The tent was loaded. The cables were loaded. The chair was loaded. The towels were identified as useful table covers. The rest can wait until morning.
That is not a failed loadout. That is a staged loadout.
There is a difference.
A failed loadout is when you forget things, overheat, soak your gear, or rush so badly that the next day starts with problems. A staged loadout is when you get the correct items into position, protect the fragile equipment, and leave yourself a realistic morning task.
That is the system I would recommend for anyone doing small events, outdoor gigs, mobile production work, DJ setups, pop-up streaming, or anything else that requires moving equipment in summer weather:
Load the durable bulk early. Keep the electronics protected. Watch the weather. Hydrate before you are desperate. Do not turn every remaining item into an emergency just because it is still on the checklist.

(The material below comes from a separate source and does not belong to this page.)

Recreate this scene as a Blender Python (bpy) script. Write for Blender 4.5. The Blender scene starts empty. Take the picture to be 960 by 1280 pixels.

There is also a mental benefit to staging things this way. Once the bulky gear is already in the vehicle, the morning feels less chaotic. You are not starting from zero. You are finishing the loadout. That matters when you are trying to arrive on time, set up correctly, and still have enough energy left to actually do the gig.
Because that is another thing people forget.
The goal is not to successfully load the car.
The goal is to successfully do the event.
Loading the car is just one part of that. If you burn yourself out during that part, the entire event pays for it later.
So yes, planning during the heat is part of the gig. It is not separate from the work. It is not an excuse. It is not overthinking. It is basic operational discipline.
Heat changes the job.
Weather changes the job.
Gear sensitivity changes the job.
The smart move is to adjust before the problem becomes obvious.
Tonight, that meant loading the bulky stuff, drinking something to replace some of what was being sweated out, stopping before the storm rolled in, and leaving the electronics for the cooler morning.
That is not quitting early.
That is knowing how tomorrow’s gig actually starts.